Smule CEO Jeff Smith Is Weirdly Optimistic About The Music Industry

“I think this is one of the most exciting times to be in the music business.”

That’s not a sentiment I hear very often, but it’s what Smule CEO Jeff Smith told me this week. You could, I suppose, classify this as typical startup bluster — After all, Smith and I were talking about the success that Smule has been seeing with social music apps like Sing! Karaoke. (He said the company saw $40 million in sales last year, compared to $21 million in 2013. It now has 350,000 paying subscribers from a monthly active user base of 21 million.)

But Smith also made a larger point about the music industry. While it’s easy to blame the record industry’s decline on piracy and the transition to digital, he suggested that there’s another culprit: “Really, I think the bigger issue for the music industry is that they never controlled their distribution to the customer.” Among other things, he said that meant the industry had to get its data secondhand, through retailers, and that, in turn, led to bad decision-making.

Smith is someone who’s particularly interested in data about how people engage with music — in fact, he wrote a dissertation at Stanford based on Smule data, examining how cultural differences might lead to different styles of musical performances. (And yes, he managed to get his Ph.D. while also running a startup.)

Smith contrasted the record industry’s approach with Apple, which he suggested was a company that’s used audience data to improve distribution, which in turn improves the data. And naturally, that’s what he’s trying to do at Smule as well.

To illustrate the scale of the activity that the company is tracking, Smith said users are performing 10 million songs per day and, as a result, uploading 1.5 terabytes of content. (That’s a map of Smule uploads over the past two years at the top of this post.) With all that activity, Smith suggested that his team has developed a sophisticated model for understanding how to keep listeners engaged, and how to convert them into paying subscribers. For example, he said that the songs that listeners choose to sing can offer a lot of hints about who they are.

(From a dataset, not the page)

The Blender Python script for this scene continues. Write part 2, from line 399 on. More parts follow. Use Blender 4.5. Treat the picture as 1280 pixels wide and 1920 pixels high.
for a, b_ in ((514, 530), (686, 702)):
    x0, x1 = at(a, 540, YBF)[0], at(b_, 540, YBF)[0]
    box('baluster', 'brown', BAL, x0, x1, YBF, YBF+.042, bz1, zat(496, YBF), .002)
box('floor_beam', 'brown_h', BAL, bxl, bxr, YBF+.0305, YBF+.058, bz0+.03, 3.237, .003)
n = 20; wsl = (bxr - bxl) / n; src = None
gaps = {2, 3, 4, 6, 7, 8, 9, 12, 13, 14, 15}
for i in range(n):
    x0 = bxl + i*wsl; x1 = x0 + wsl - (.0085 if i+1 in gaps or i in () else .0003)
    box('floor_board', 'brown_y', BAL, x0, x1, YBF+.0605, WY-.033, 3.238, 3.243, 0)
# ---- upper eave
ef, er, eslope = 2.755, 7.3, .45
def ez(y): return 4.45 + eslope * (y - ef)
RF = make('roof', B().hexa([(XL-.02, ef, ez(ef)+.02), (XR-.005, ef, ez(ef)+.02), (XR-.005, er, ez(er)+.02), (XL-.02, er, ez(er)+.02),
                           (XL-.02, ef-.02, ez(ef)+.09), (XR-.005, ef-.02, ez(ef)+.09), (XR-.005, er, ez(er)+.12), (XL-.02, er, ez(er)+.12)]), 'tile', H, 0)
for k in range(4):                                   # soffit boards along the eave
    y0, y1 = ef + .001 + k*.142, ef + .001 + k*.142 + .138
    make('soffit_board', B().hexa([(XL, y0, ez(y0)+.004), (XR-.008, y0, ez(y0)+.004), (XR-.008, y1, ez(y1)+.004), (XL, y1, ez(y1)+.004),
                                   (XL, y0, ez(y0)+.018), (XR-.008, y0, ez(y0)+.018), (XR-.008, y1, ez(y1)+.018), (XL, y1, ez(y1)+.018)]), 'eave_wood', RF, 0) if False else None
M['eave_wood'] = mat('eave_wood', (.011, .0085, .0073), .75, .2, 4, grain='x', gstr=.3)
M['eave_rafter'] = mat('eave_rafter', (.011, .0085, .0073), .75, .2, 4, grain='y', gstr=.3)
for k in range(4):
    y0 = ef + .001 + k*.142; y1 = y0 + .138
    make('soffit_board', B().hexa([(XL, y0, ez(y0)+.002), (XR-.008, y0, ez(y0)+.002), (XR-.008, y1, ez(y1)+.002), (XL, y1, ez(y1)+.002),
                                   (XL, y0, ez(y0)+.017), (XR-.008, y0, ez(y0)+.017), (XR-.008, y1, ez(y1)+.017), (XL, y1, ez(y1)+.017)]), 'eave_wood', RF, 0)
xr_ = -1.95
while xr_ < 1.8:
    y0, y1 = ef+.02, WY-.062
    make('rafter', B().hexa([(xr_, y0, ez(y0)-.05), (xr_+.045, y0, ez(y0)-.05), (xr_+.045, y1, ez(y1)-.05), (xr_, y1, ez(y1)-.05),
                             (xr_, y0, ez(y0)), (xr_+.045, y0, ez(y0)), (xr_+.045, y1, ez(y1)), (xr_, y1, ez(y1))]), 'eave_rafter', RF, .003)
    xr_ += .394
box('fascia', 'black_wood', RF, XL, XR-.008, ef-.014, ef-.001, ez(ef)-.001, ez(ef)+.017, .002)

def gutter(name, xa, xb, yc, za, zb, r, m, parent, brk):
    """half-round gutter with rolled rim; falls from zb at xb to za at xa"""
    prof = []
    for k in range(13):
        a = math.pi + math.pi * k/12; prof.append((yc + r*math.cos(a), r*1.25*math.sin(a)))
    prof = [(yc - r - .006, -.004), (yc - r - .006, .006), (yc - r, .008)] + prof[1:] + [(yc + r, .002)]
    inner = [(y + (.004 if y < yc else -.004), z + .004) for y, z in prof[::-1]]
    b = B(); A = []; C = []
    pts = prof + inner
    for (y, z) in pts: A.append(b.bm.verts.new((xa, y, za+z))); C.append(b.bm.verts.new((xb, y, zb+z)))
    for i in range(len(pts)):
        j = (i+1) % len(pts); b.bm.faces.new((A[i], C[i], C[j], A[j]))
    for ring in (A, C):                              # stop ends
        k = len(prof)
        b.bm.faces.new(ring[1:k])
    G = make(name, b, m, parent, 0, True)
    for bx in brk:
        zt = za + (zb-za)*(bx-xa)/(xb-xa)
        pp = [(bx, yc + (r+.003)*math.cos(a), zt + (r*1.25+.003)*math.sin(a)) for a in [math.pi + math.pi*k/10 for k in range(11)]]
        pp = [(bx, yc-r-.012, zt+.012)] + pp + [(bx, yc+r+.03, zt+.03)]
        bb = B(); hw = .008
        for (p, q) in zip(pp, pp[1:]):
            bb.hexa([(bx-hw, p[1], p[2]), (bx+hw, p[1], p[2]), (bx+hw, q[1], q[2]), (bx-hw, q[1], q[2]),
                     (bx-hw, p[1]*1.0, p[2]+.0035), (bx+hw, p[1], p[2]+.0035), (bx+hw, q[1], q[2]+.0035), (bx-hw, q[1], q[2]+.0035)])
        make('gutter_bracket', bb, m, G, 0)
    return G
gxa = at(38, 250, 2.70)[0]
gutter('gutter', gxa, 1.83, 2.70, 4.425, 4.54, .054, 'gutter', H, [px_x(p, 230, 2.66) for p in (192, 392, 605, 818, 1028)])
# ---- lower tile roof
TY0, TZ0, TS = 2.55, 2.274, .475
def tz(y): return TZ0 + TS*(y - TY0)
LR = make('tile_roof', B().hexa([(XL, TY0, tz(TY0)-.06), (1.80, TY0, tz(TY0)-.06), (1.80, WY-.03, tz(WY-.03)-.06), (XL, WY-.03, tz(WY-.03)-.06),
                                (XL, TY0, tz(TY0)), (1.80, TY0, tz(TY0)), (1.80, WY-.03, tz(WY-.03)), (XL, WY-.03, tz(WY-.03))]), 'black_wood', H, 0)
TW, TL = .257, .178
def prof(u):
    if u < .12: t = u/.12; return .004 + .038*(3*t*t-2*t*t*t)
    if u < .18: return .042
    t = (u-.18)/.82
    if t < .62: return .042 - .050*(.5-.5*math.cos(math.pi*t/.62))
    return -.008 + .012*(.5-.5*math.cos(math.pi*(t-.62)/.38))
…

“The joke we have internally — and this is a joke, it’s not a true yet — is that after a user selects the third song they want to sing or play … we should be able to tell their mother’s maiden name,” he said.

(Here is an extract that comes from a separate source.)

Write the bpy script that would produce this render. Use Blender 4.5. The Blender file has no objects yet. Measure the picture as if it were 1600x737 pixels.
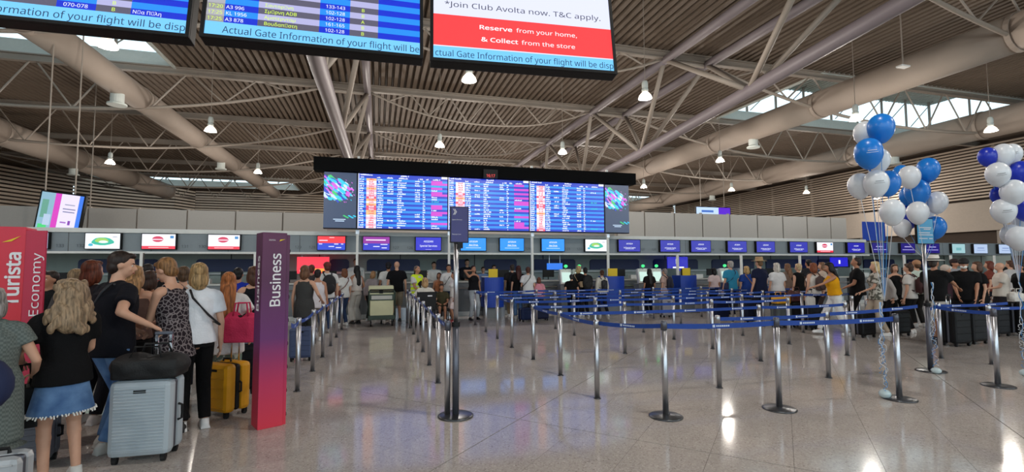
import bpy, bmesh, math, random
import numpy as np
from mathutils import Vector, Matrix, Euler, Quaternion
SC = bpy.context.scene
COL = SC.collection
PI = math.pi
rnd = random.Random(7)

# ---------------------------------------------------------------- camera
FPX = 750.0
PHI = math.atan(210 / 750.0); PITCH = math.atan(46.5 / 750.0); ROLL = math.radians(0.2)
EYE = Vector((0, 0, 1.62))
Fw = Vector((math.sin(PHI) * math.cos(PITCH), math.cos(PHI) * math.cos(PITCH), math.sin(PITCH)))
R0 = Vector((math.cos(PHI), -math.sin(PHI), 0)); U0 = R0.cross(Fw)
Rt = R0 * math.cos(ROLL) - U0 * math.sin(ROLL); Up = R0 * math.sin(ROLL) + U0 * math.cos(ROLL)
cd = bpy.data.cameras.new('camera'); cam = bpy.data.objects.new('camera', cd); COL.objects.link(cam)
cd.sensor_width = 36; cd.lens = FPX / 1600 * 36; cd.clip_end = 400; cd.clip_start = 0.05
m3 = Matrix((Rt, Up, -Fw)).transposed()
cam.matrix_world = Matrix.Translation(EYE) @ m3.to_4x4()
SC.camera = cam

def ray(px, py): return Fw + Rt * ((px - 800) / FPX) + Up * ((368.5 - py) / FPX)
def G(px, py, z=0.0):
    d = ray(px, py); return EYE + d * ((z - EYE.z) / d.z)
def PY(px, py, Y):
    d = ray(px, py); return EYE + d * (Y / d.y)
def XP(px, Y): return PY(px, 420, Y).x
def ZC(x, y): return x * math.sin(PHI) + y * math.cos(PHI)

# ---------------------------------------------------------------- light and exposure
W = bpy.data.worlds.new('sky'); SC.world = W; W.use_nodes = True
bg = W.node_tree.nodes['Background']; bg.inputs[0].default_value = (0.72, 0.90, 1.0, 1); bg.inputs[1].default_value = 1.5
SC.view_settings.view_transform = 'Standard'; SC.view_settings.look = 'None'
SC.view_settings.gamma = 1; SC.view_settings.exposure = 0.24; SC.view_settings.use_curve_mapping = False
FACADE_W = 19000; LAMP_W = 470
al = bpy.data.lights.new('facade_fill', 'AREA'); al.shape = 'RECTANGLE'; al.size = 84; al.size_y = 8.5; al.energy = FACADE_W  # added area light standing in for daylight through the unseen facade
al.color = (0.93, 0.96, 1.0)
ao = bpy.data.objects.new('facade_fill', al); COL.objects.link(ao); ao.location = (6.5, -13.4, 5.6); ao.rotation_euler = (math.radians(90), 0, PI)
SC.cycles.max_bounces = 5; SC.cycles.diffuse_bounces = 3; SC.cycles.glossy_bounces = 3; SC.cycles.transparent_max_bounces = 8
SC.cycles.sample_clamp_indirect = 4; SC.cycles.use_denoising = True
SC.cycles.caustics_reflective = False; SC.cycles.caustics_refractive = False

# ---------------------------------------------------------------- materials
MC = {}
def nm(name):
    m = bpy.data.materials.new(name); m.use_nodes = True
    return m, m.node_tree.nodes, m.node_tree.links, m.node_tree.nodes['Principled BSDF']
def lin(c):
    return tuple(((v / 255) / 12.92 if v / 255 <= 0.04045 else ((v / 255 + 0.055) / 1.055) ** 2.4) for v in c)
def mat(name, rgb, rough=0.6, metal=0.0, noise=0.08, scale=6.0, bump=0.0, spec=0.5, bscale=None):
    if name in MC: return MC[name]
    m, N, L, b = nm(name); c = lin(rgb)
    b.inputs['Roughness'].default_value = rough; b.inputs['Metallic'].default_value = metal
    b.inputs['Specular IOR Level'].default_value = spec
    tc = N.new('ShaderNodeTexCoord'); nz = N.new('ShaderNodeTexNoise'); nz.inputs['Scale'].default_value = scale; nz.inputs['Detail'].default_value = 4
    L.new(tc.outputs['Object'], nz.inputs['Vector'])
    mx = N.new('ShaderNodeMix'); mx.data_type = 'RGBA'
    mx.inputs[6].default_value = (*[v * (1 - noise) for v in c], 1); mx.inputs[7].default_value = (*[min(1, v * (1 + noise)) for v in c], 1)
    L.new(nz.outputs['Fac'], mx.inputs[0]); L.new(mx.outputs[2], b.inputs['Base Color'])
    if bump:
        bp = N.new('ShaderNodeBump'); bp.inputs['Strength'].default_value = bump; bp.inputs['Distance'].default_value = 0.01
        n2 = N.new('ShaderNodeTexNoise'); n2.inputs['Scale'].default_value = bscale or scale * 4; L.new(tc.outputs['Object'], n2.inputs['Vector'])
        L.new(n2.outputs['Fac'], bp.inputs['Height']); L.new(bp.outputs[0], b.inputs['Normal'])
    MC[name] = m; return m
def emit(name, rgb, s=1.0):
    if name in MC: return MC[name]
    m, N, L, b = nm(name); c = lin(rgb)
    b.inputs['Base Color'].default_value = (0.01, 0.01, 0.01, 1); b.inputs['Roughness'].default_value = 0.25
    b.inputs['Emission Color'].default_value = (*c, 1); b.inputs['Emission Strength'].default_value = s
    MC[name] = m; return m
def E(rgb, s=1.0): return emit('screen_%02x%02x%02x_%d' % (*rgb, int(s * 10)), rgb, s)
def cloth(rgb, kind='plain', rgb2=(240, 240, 240)):
    key = 'cloth_%s_%s_%s' % (kind, rgb, rgb2)
    if key in MC: return MC[key]
    if kind == 'plain':
        m = mat(key, rgb, 0.9, 0, 0.18, 9, 0.5, 0.2, 60); return m
    m, N, L, b = nm(key); b.inputs['Roughness'].default_value = 0.9; b.inputs['Specular IOR Level'].default_value = 0.2
    tc = N.new('ShaderNodeTexCoord'); cr = N.new('ShaderNodeValToRGB'); c1 = (*lin(rgb), 1); c2 = (*lin(rgb2), 1)
    cr.color_ramp.elements[0].color = c1; cr.color_ramp.elements[1].color = c2
    if kind == 'leopard':
        t = N.new('ShaderNodeTexVoronoi'); t.feature = 'DISTANCE_TO_EDGE'; t.inputs['Scale'].default_value = 25
        cr.color_ramp.elements[0].color = c2; cr.color_ramp.elements[1].color = c1
        cr.color_ramp.elements[0].position = 0.02; cr.color_ramp.elements[1].position = 0.12; out = t.outputs['Distance']
    elif kind == 'camo':
        t = N.new('ShaderNodeTexNoise'); t.inputs['Scale'].default_value = 14; cr.color_ramp.interpolation = 'CONSTANT'
        cr.color_ramp.elements[1].position = 0.5; e = cr.color_ramp.elements.new(0.43); e.color = (*lin((120, 118, 105)), 1); out = t.outputs['Fac']
    elif kind == 'stripe':
        t = N.new('ShaderNodeTexWave'); t.inputs['Scale'].default_value = 9; t.bands_direction = 'X'
        cr.color_ramp.elements[0].position = 0.35; cr.color_ramp.elements[1].position = 0.65; out = t.outputs['Fac']
    elif kind == 'check':
        t = N.new('ShaderNodeTexChecker'); t.inputs['Scale'].default_value = 55; out = t.outputs['Fac']
    else:  # denim
        t = N.new('ShaderNodeTexNoise'); t.inputs['Scale'].default_value = 7; t.inputs['Detail'].default_value = 8
        cr.color_ramp.elements[0].position = 0.3; cr.color_ramp.elements[1].position = 0.75; out = t.outputs['Fac']
    L.new(tc.outputs['Object'], t.inputs['Vector']); L.new(out, cr.inputs[0]); L.new(cr.outputs[0], b.inputs['Base Color'])
    MC[key] = m; return m

M = dict(
 steel=mat('brushed_steel', (188, 190, 196), 0.33, 1.0, 0.05, 30), chrome=mat('polished_steel', (205, 207, 212), 0.12, 1.0, 0.03),
 sleeve=mat('grey_painted_steel', (96, 98, 108), 0.4, 0.6), black=mat('black_plastic', (14, 14, 16), 0.55, spec=0.3), rubber=mat('rubber', (12, 12, 13), 0.8),
 boardblack=mat('board_black', (9, 9, 10), 0.85, spec=0.15),
 base=mat('cast_dark_steel', (88, 90, 94), 0.3, 0.8), belt=mat('blue_webbing', (24, 66, 150), 0.75, 0, 0.1, 40, 0.3), beltmark=mat('white_belt_print', (205, 215, 235), 0.7),
 deck=mat('roof_deck_paint', (114, 100, 87), 0.7, 0, 0.12, 0.4), beam=mat('roof_steel_paint', (152, 142, 132), 0.55, 0, 0.08, 0.6),
 chord=mat('chord_paint', (128, 119, 124), 0.5, 0, 0.08, 0.5), duct=mat('duct_paint', (160, 147, 136), 0.75, 0.0, 0.08, 1.2),
 pale=mat('pale_upstand_panel', (205, 212, 208), 0.7), slat=mat('pale_timber_slat', (206, 188, 170), 0.6, 0, 0.1, 2),
 slatback=mat('dark_void_lining', (84, 72, 64), 0.9), wallp=mat('beige_plaster', (188, 176, 164), 0.8), panel=mat('grey_mesh_panel', (172, 168, 164), 0.6, 0.2, 0.06, 20),
 seam=mat('dark_seam', (80, 76, 74), 0.7), fascia=mat('blue_grey_fascia', (138, 147, 153), 0.5), strip=mat('white_painted_strip', (238, 238, 234), 0.5),
 back=mat('grey_green_laminate', (176, 184, 176), 0.55), navy=mat('navy_laminate', (22, 38, 92), 0.45), desk=mat('grey_laminate', (122, 126, 130), 0.5),
 blue=mat('blue_laminate', (18, 62, 170), 0.4), worktop=mat('pale_worktop', (196, 196, 190), 0.35), white=mat('white_plastic', (228, 228, 226), 0.45),
 yellow=mat('yellow_notice', (236, 200, 40), 0.6), cream=mat('cream_panel', (216, 214, 176), 0.55), green=mat('dark_green_metal', (52, 70, 60), 0.5),
 paper=mat('paper', (232, 232, 228), 0.8), ribbonw=mat('white_ribbon', (225, 228, 235), 0.4), ribbonb=mat('blue_ribbon', (60, 150, 220), 0.4),
 text_dark=mat('grey_number_print', (84, 92, 100), 0.6), glassy=mat('tinted_glass', (150, 170, 175), 0.1), white_print=mat('white_print', (236, 232, 235), 0.6))
gm, N_, L_, b_ = nm('window_glass')
tr = N_.new('ShaderNodeBsdfTransparent'); gl = N_.new('ShaderNodeBsdfGlossy'); gl.inputs['Roughness'].default_value = 0.03; mxs = N_.new('ShaderNodeMixShader'); mxs.inputs[0].default_value = 0.08
tr.inputs[0].default_value = (0.93, 0.98, 0.98, 1)
L_.new(tr.outputs[0], mxs.inputs[1]); L_.new(gl.outputs[0], mxs.inputs[2]); L_.new(mxs.outputs[0], N_['Material Output'].inputs[0]); M['glass'] = gm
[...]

By the way, Smule has achieved this growth despite going two and a half years without launching a new app. It has, however, launched a website where people can watch performances uploaded from the various mobile apps, and it’s also improved its apps with new features like video.

Smith told me that he wants Smule to avoid the pitfalls of the many game developers that are always relying on the success of their next big hit — that’s why all of his business projections for growth and eventual profitability (starting in 2016) are based entirely on “updating existing apps and going deeper on our networks.” That said, he still plans to launch something new in 2015.

“We know we should ship more … we haven’t had the time,” he said.

The numbers are impressive, and it does indeed seem like Smule is well on its way to achieving Smith’s vision of “building a social network around music.” But Smith also suggested that the company’s success can benefit musicians. Yes, the company isn’t paying for the actual recordings (so it avoids their high costs of companies like Pandora and Spotify), but it does pay the standard royalty to composers. And it helps the performers on Smule, too, both in the general sense of helping them connect with their fans, and in the more concrete sense of giving the top performers a cut of the revenue.

Smith said he can’t get into the details of those deals , but he pointed to the Gregory Brothers as one success story, with the group creating lots of fun, collaborative performances with fans (28,400 people created duets with Evan Gregory’s cover of “All About That Bass” — here’s one of them). And they’ve used their success on Smule to drive more sales on iTunes.

“The business model for music is engagement, and that’s nothing to be afraid of,” Smith said.